In 2010, the U.S. Census Bureau reported 230,842 Indian Americans occupied Texas, making up 0.9% of the population. But by 2020, that number nearly doubled, with 434,221 Indian Americans making up 1.5% of the state’s population.

Local Profile previously reported that North Texas is the fastest-growing region in the country. According to recent population estimates from the U.S. Census Bureau, Collin County had the largest population growth out of all seven counties in North Texas. The Indian American population grew from 3.8% to 7.5% in the last decade. 

The Fort Worth Star-Telegram highlighted the fact that many Indian Americans are using North Texas as a place to begin their journey in politics. 

Little Elm Councilman Tony Singh had the goal of serving his community and signed up for Citizens Government Academy, an eight-week program offering residents the opportunity to learn about the local government.

“I thought elected officials should be more proactive, should be there for the community all the time, they should be accessible,” Singh told the Fort Worth Star-Telegram. “People should be your first priority.

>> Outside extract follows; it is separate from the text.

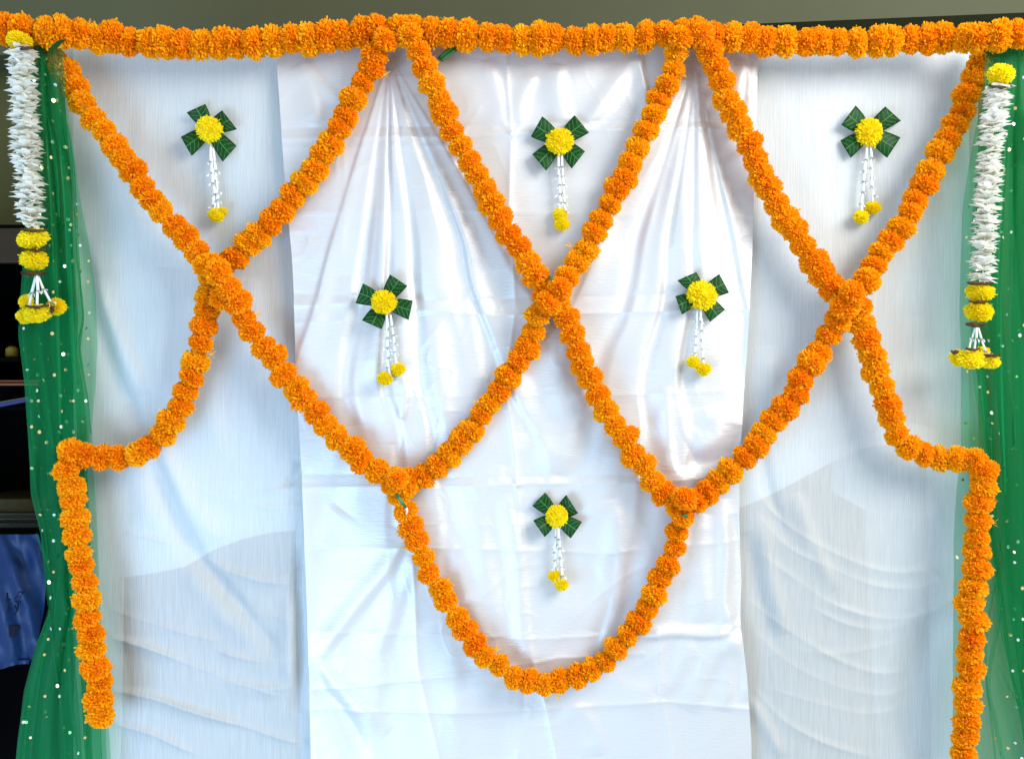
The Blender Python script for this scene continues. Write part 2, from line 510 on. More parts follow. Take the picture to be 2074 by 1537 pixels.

I’m a volunteer first and a politician second.”

But Singh isn’t the only Indian American making his mark in Texas politics. In the November election, the advocacy group, Indian American Impact, endorsed six Texas candidates of South Asian descent.

“When I was running, there were very few [Indian Americans] running, but now I see more and more people are running every year,” Singh said. “In coming years, Indian Americans will be a very big group, which can influence a lot of things in this area, in all of Texas.”